Task description: Copy from the first line below down to and including the line with "COL = sc.collection". Skip the pictures.

Dataset section:
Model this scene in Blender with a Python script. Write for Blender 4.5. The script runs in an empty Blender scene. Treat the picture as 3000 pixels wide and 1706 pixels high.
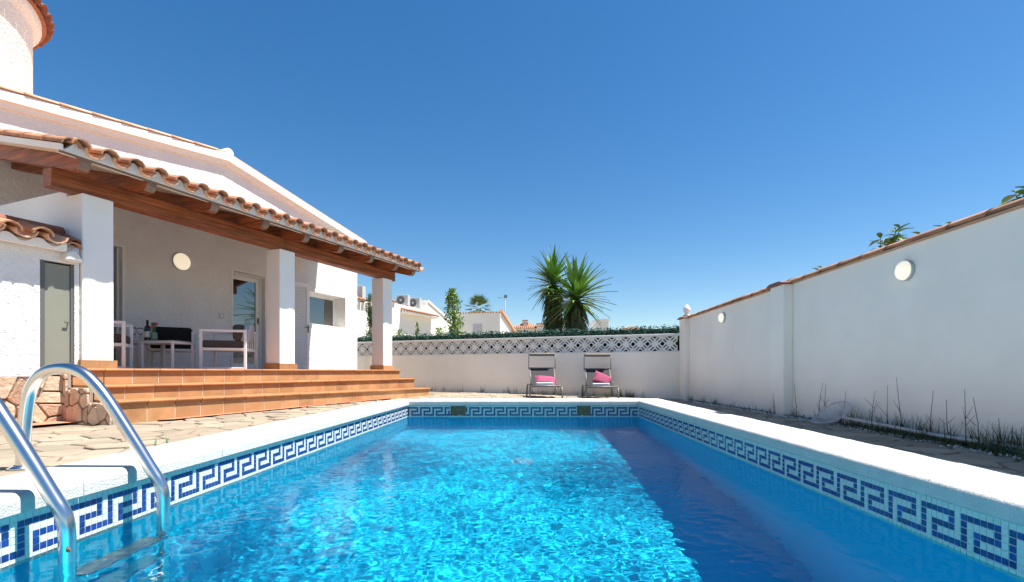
import bpy, bmesh, math, random
import numpy as np
from mathutils import Vector, Matrix, noise
R = math.radians
sc = bpy.context.scene
COL = sc.collection

# ------------------------------------------------------------------ camera
cam = bpy.data.cameras.new('camera')
cam_o = bpy.data.objects.new('camera', cam)
COL.objects.link(cam_o)
sc.camera = cam_o
F, CX, CY = 1410.0, 1553.0, 1088.0            # focal length and vanishing point, pixels of the 3000 x 1706 photo
cam.sensor_width = 36
cam.lens = 36 * F / 3000
cam.shift_x = (1500 - CX) / 3000
cam.shift_y = (CY - 853) / 3000
cam.clip_start = 0.05
cam.clip_end = 3000
cam_o.location = (0, 0, 0)
cam_o.rotation_euler = (R(90), 0, 0)

# ------------------------------------------------------------------ sky and sun
SUN_EL, SUN_B = R(66), R(-3)                  # elevation, angle from +X towards +Y
world = bpy.data.worlds.new('World')
sc.world = world
world.use_nodes = True
wt = world.node_tree
sky = wt.nodes.new('ShaderNodeTexSky')
sky.sky_type = 'NISHITA'
sky.sun_disc = False
sky.sun_elevation = SUN_EL
sky.sun_rotation = R(90) - SUN_B
sky.altitude = 0
sky.air_density = 1.0
sky.dust_density = 0.3
sky.ozone_density = 1.0
hs = wt.nodes.new('ShaderNodeHueSaturation')
hs.inputs['Saturation'].default_value = 1.38
wt.links.new(sky.outputs[0], hs.inputs['Color'])
wt.links.new(hs.outputs[0], wt.nodes['Background'].inputs[0])
wt.nodes['Background'].inputs[1].default_value = 0.072

sun = bpy.data.lights.new('sun', 'SUN')
sun.energy = 5.0
sun.angle = R(0.53)
sun.color = (1.0, 0.95, 0.885)
sun.cycles.is_caustics_light = True
sun_o = bpy.data.objects.new('sun', sun)
COL.objects.link(sun_o)
to_sun = Vector((math.cos(SUN_EL) * math.cos(SUN_B), math.cos(SUN_EL) * math.sin(SUN_B), math.sin(SUN_EL)))
sun_o.rotation_euler = (-to_sun).to_track_quat('-Z', 'Y').to_euler()
sun_o.location = to_sun * 40

sc.view_settings.view_transform = 'Standard'
sc.view_settings.look = 'None'
sc.view_settings.exposure = 1.08
sc.view_settings.gamma = 1
sc.view_settings.use_curve_mapping = False
sc.cycles.caustics_refractive = True
sc.cycles.caustics_reflective = False
sc.cycles.sample_clamp_indirect = 8
sc.cycles.max_bounces = 10
sc.cycles.diffuse_bounces = 5
sc.cycles.use_denoising = True

# ------------------------------------------------------------------ helpers
rng = random.Random(7)


def px(x, Y):
    """world X of photo column x at depth Y"""
    return (x - CX) / F * Y


def pz(y, Y):
    """world Z of photo row y at depth Y"""
    return (CY - y) / F * Y


def add(name, me, parent=None, loc=(0, 0, 0), rot=(0, 0, 0), scale=None):
    o = bpy.data.objects.new(name, me)
    COL.objects.link(o)
    o.parent = parent
    o.location = loc
    o.rotation_euler = rot
    if scale is not None:
        o.scale = scale
    return o


def tag(o, label=None, cat=None, group=None, kind=None):
    if label: o['label'] = label
    if cat: o['category'] = cat
    if group: o['group'] = group
    if kind: o['kind'] = kind
    return o


def thing(name, label, cat, loc=(0, 0, 0), rz=0, group=None):
    return tag(add(name, None, None, loc, (0, 0, rz)), label, cat, group)


def copy_tree(o, parent=None):
    c = o.copy()
    COL.objects.link(c)
    c.parent = parent
    for ch in list(o.children):
        copy_tree(ch, c)
    return c


class MB:
    """collects simple shapes into one mesh"""

    def __init__(self):
        self.v, self.f, self.m, self.sm = [], [], [], []

    def poly(self, vs, fs, mi=0, smooth=False):
        b = len(self.v)
        self.v += [tuple(p) for p in vs]
        for f in fs:
            self.f.append(tuple(b + i for i in f))
            self.m.append(mi)
            self.sm.append(smooth)

    def box(self, lo, hi, mi=0):
        x0, y0, z0 = lo
        x1, y1, z1 = hi
        v = [(x0, y0, z0), (x1, y0, z0), (x1, y1, z0), (x0, y1, z0), (x0, y0, z1), (x1, y0, z1), (x1, y1, z1), (x0, y1, z1)]
        self.poly(v, [(0, 3, 2, 1), (4, 5, 6, 7), (0, 1, 5, 4), (1, 2, 6, 5), (2, 3, 7, 6), (3, 0, 4, 7)], mi)

    def bar(self, a, b, w, h, up=(0, 0, 1), mi=0):
        a, b = Vector(a), Vector(b)
        d = (b - a).normalized()
        up = Vector(up)
        if abs(d.dot(up)) > .95:
            up = Vector((1, 0, 0))
        sx = d.cross(up).normalized() * (w / 2)
        sy = sx.cross(d).normalized() * (h / 2)
        v = [a - sx - sy, a + sx - sy, a + sx + sy, a - sx + sy, b - sx - sy, b + sx - sy, b + sx + sy, b - sx + sy]
        self.poly(v, [(0, 1, 2, 3), (7, 6, 5, 4), (0, 4, 5, 1), (1, 5, 6, 2), (2, 6, 7, 3), (3, 7, 4, 0)], mi)

    def prism(self, pts, place, t0, t1, mi=0, inset=0.0, smooth=False):
        """polygon pts (a,b) extruded t0..t1 ; place(a,b,t) gives the vertex.  inset bevels the t1 face"""
        n = len(pts)
        b = len(self.v)
        ca = sum(p[0] for p in pts) / n
        cb = sum(p[1] for p in pts) / n
        rings = [(pts, t0), (pts, t1)] if not inset else [(pts, t0), (pts, t1 - inset * .8), ([shrink_pt(p, ca, cb, inset) for p in pts], t1)]
        for ring, t in rings:
            self.v += [tuple(place(p[0], p[1], t)) for p in ring]
        for k in range(len(rings) - 1):
            for i in range(n):
                j = (i + 1) % n
                self.f.append((b + k * n + i, b + k * n + j, b + (k + 1) * n + j, b + (k + 1) * n + i))
                self.m.append(mi)
                self.sm.append(smooth)
        self.f.append(tuple(b + i for i in reversed(range(n))))
        self.m.append(mi); self.sm.append(False)
        self.f.append(tuple(b + (len(rings) - 1) * n + i for i in range(n)))
        self.m.append(mi); self.sm.append(False)

    def tube(self, path, r, n=8, cap=True, mi=0, smooth=True):
        path = [Vector(p) for p in path]
        rs = r if isinstance(r, (list, tuple)) else [r] * len(path)
        b = len(self.v)
        up = None
        for i, p in enumerate(path):
            d = (path[min(i + 1, len(path) - 1)] - path[max(i - 1, 0)]).normalized()
            if up is None:
                up = Vector((0, 0, 1)) if abs(d.z) < .9 else Vector((1, 0, 0))
            sx = d.cross(up).normalized()
            up = sx.cross(d).normalized()
            for k in range(n):
                a = 2 * math.pi * k / n
                self.v.append(tuple(p + (sx * math.cos(a) + up * math.sin(a)) * rs[i]))
        for i in range(len(path) - 1):
            for k in range(n):
                k2 = (k + 1) % n
                self.f.append((b + i * n + k, b + i * n + k2, b + (i + 1) * n + k2, b + (i + 1) * n + k))
                self.m.append(mi); self.sm.append(smooth)
        if cap:
            self.f.append(tuple(b + k for k in reversed(range(n))))
            self.m.append(mi); self.sm.append(False)
            e = b + (len(path) - 1) * n
            self.f.append(tuple(e + k for k in range(n)))
            self.m.append(mi); self.sm.append(False)

    def lathe(self, prof, c=(0, 0, 0), n=16, mi=0, smooth=True, axis='z'):
        b = len(self.v)
        for r, z in prof:
            for k in range(n):
                a = 2 * math.pi * k / n
                p = (r * math.cos(a), r * math.sin(a), z)
                if axis == 'x':
                    p = (p[2], p[0], p[1])
                elif axis == 'y':
                    p = (p[0], p[2], p[1])
                self.v.append((c[0] + p[0], c[1] + p[1], c[2] + p[2]))
        for i in range(len(prof) - 1):
            for k in range(n):
                k2 = (k + 1) % n
                self.f.append((b + i * n + k, b + i * n + k2, b + (i + 1) * n + k2, b + (i + 1) * n + k))
                self.m.append(mi); self.sm.append(smooth)

    def mesh(self, name, mats, fix=True):
        me = bpy.data.meshes.new(name)
        me.from_pydata(self.v, [], self.f)
        for m in (mats if isinstance(mats, (list, tuple)) else [mats]):
            me.materials.append(m)
        me.polygons.foreach_set('material_index', self.m)
        me.polygons.foreach_set('use_smooth', self.sm)
        if fix and len(self.v) < 60000:
            bm = bmesh.new()
            bm.from_mesh(me)
            bmesh.ops.recalc_face_normals(bm, faces=bm.faces)
            bm.to_mesh(me)
            bm.free()
        me.update()
        return me

    def build(self, name, mats, parent=None, loc=(0, 0, 0), rot=(0, 0, 0), bevel=0, fix=True):
        o = add(name, self.mesh(name, mats, fix), parent, loc, rot)
        if bevel:
            mod = o.modifiers.new('bevel', 'BEVEL')
            mod.width = bevel
            mod.segments = 2
            mod.limit_method = 'ANGLE'
            mod.angle_limit = R(40)
        return o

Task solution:
Model this scene in Blender with a Python script. Write for Blender 4.5. The script runs in an empty Blender scene. Treat the picture as 3000 pixels wide and 1706 pixels high.
import bpy, bmesh, math, random
import numpy as np
from mathutils import Vector, Matrix, noise
R = math.radians
sc = bpy.context.scene
COL = sc.collection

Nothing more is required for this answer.